What psychologists would say, or do say about this childish escapism masquerading as love among otherwise functioning adults, normal people don’t know and they don’t care. Despite plenty of reported dog attacks in the press, and plenty of laws on the books to prevent dog attacks, lots of owners of large dogs continue to ignore or flout them and place everyone else around them at risk. It’s as selfish a behavior as can be found, and it has become a hallmark of modern America. Folks, you are not a dog, and your dog is not a person. Please help make the public venue safer by leashing, controlling, and muzzling your large dog.

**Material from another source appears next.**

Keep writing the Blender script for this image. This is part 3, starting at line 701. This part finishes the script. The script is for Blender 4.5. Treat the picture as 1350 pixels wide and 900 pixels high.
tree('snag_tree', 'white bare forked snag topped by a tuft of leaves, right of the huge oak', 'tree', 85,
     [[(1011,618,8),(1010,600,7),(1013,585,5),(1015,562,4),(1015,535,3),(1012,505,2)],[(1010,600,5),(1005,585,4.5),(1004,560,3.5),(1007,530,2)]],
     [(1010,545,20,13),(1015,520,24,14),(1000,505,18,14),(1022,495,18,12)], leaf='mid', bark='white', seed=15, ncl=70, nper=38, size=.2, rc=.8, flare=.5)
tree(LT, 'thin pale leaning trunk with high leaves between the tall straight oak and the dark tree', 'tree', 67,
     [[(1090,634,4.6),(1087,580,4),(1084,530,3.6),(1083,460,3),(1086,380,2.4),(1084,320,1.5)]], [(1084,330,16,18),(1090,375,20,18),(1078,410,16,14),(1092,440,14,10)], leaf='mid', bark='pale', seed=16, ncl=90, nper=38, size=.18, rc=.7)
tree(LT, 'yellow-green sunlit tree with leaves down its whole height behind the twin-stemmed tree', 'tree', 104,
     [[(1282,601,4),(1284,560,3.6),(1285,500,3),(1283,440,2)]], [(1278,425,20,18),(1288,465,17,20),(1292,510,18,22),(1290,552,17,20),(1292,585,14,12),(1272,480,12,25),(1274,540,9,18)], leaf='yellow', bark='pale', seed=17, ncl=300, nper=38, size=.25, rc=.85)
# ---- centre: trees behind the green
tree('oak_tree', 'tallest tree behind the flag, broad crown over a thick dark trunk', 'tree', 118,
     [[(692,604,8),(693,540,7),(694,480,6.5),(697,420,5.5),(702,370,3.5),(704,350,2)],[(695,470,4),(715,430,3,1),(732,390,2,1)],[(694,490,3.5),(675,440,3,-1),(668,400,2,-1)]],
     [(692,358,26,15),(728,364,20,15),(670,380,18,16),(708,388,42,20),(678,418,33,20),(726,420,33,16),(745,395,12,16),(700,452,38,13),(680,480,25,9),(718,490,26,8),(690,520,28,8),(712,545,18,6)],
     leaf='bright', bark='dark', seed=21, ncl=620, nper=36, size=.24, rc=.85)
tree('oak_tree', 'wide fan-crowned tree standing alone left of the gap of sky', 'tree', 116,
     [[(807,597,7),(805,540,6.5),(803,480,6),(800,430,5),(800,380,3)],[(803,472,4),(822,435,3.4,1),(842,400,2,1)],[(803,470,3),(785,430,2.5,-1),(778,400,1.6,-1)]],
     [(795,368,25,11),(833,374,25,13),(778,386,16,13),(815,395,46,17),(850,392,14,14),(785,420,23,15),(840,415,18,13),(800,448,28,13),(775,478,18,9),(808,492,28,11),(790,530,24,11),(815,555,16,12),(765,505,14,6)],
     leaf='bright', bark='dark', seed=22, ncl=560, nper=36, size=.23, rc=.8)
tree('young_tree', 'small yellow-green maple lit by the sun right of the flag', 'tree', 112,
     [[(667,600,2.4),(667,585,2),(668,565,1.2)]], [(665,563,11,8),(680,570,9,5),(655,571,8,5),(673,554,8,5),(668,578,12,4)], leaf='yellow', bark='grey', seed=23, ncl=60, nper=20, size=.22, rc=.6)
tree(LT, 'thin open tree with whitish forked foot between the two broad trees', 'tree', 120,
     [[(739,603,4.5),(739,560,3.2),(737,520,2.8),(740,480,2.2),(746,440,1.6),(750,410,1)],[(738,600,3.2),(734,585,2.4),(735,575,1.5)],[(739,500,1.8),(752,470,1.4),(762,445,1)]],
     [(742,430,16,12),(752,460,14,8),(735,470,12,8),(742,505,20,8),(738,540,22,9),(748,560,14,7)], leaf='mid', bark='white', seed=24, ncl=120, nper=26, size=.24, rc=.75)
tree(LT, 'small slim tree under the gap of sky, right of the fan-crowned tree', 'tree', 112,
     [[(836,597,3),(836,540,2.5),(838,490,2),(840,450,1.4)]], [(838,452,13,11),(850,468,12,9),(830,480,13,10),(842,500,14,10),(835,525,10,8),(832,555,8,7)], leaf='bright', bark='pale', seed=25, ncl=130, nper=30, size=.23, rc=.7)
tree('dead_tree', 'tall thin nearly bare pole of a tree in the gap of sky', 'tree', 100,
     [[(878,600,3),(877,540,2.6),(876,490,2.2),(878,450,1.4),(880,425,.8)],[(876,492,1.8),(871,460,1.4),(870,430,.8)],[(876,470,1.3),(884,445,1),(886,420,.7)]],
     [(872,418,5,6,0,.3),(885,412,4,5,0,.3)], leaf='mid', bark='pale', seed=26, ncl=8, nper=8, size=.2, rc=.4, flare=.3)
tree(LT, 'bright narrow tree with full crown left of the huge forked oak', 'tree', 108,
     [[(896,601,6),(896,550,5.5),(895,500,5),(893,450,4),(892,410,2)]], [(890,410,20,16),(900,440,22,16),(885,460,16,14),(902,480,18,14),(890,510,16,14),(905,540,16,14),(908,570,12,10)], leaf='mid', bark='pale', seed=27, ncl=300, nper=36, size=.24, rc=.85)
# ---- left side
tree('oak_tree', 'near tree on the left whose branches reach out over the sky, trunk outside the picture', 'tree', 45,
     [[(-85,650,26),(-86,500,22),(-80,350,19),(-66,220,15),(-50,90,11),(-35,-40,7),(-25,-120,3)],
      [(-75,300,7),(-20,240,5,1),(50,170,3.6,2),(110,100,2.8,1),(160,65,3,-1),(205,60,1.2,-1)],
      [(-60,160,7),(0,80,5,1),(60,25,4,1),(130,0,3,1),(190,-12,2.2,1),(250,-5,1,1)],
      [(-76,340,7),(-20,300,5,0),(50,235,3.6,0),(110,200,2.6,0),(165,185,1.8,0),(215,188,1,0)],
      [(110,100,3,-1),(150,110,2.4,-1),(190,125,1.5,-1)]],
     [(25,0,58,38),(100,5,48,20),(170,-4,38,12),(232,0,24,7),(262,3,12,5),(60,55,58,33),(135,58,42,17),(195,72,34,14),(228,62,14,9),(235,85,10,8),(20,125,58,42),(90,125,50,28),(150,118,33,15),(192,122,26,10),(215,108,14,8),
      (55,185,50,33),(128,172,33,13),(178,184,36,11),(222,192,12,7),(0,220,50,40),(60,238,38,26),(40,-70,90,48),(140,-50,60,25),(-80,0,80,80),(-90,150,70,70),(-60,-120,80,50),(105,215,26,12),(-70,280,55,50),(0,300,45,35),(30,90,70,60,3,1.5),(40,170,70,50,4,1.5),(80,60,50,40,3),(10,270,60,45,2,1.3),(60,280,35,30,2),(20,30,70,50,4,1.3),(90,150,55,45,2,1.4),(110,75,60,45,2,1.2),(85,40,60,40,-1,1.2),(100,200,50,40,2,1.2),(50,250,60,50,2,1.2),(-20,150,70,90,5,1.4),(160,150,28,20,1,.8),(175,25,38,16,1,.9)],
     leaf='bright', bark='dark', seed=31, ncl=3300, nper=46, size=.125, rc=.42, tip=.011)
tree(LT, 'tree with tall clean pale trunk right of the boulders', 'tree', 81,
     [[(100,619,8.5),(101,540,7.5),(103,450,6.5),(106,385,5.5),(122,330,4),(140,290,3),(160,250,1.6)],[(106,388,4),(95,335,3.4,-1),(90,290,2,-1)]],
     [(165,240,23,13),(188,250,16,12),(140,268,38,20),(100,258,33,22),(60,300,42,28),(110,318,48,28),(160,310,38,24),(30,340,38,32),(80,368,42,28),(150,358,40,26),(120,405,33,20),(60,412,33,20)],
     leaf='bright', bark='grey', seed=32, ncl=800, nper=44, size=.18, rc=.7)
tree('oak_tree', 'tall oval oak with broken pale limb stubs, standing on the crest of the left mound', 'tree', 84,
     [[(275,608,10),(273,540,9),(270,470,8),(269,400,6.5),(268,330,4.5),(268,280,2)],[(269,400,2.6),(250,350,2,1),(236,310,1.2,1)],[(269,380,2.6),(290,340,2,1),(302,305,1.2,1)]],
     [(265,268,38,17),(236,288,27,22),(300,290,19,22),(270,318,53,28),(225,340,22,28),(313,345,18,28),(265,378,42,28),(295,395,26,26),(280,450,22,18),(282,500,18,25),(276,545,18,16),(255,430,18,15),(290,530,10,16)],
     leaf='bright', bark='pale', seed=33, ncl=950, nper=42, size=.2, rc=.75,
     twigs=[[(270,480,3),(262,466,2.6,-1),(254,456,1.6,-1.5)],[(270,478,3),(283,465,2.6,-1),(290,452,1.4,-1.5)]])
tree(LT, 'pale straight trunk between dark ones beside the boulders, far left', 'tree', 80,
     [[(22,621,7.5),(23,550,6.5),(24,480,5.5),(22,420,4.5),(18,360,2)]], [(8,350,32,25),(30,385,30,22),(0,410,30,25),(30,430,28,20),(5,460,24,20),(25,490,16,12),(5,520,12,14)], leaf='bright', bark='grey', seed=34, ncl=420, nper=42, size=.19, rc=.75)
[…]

Because begging and cajoling dog owners to be responsible citizens hasn’t worked (and we haven’t even raised the issue of many owners failing to clean up dog poop), here’s a list of recommended improvements to established laws that will shape the kind of public environment we deserve:

1) Criminalize any and all unsolicited touching of a human by a dog in public. No, dude, you would not want me to walk up and sniff, lick, or touch your wife while she’s walking down the sidewalk, and surprise, guess what, my wife is really unhappy that your dog did that to her. No harm, you say? Well, actually, your subjective opinion aside, it’s battery and emotional distress, and you would react differently if it were my pet tarantula that I decided to let walk on your neck just ‘cause I wanted to. It’s simple: Dogs and their owners have no right to intrude into people’s lives in public. Humans have the right-of-way.

2) Increase the size and legibility of dog licenses so they can be easily identified.

3) Increase fines for unlicensed dogs sufficient to make it impossible for dog owners to ignore licenses.

4) Zero tolerance for violent dogs. Any dog that, unprovoked, attacks a human in the public venue, and possibly in private, shall be immediately seized and euthanized, with the public bill paid by the dog’s owner.

There’s lots of other ways to get a better handle on this problem, but I’m an advocate for limited, common-sense laws. Let’s get these suggestions implemented first, and hopefully they’ll be so effective that the news will change from dog bites man to man bites dog, a rare and newsworthy occurrence, indeed.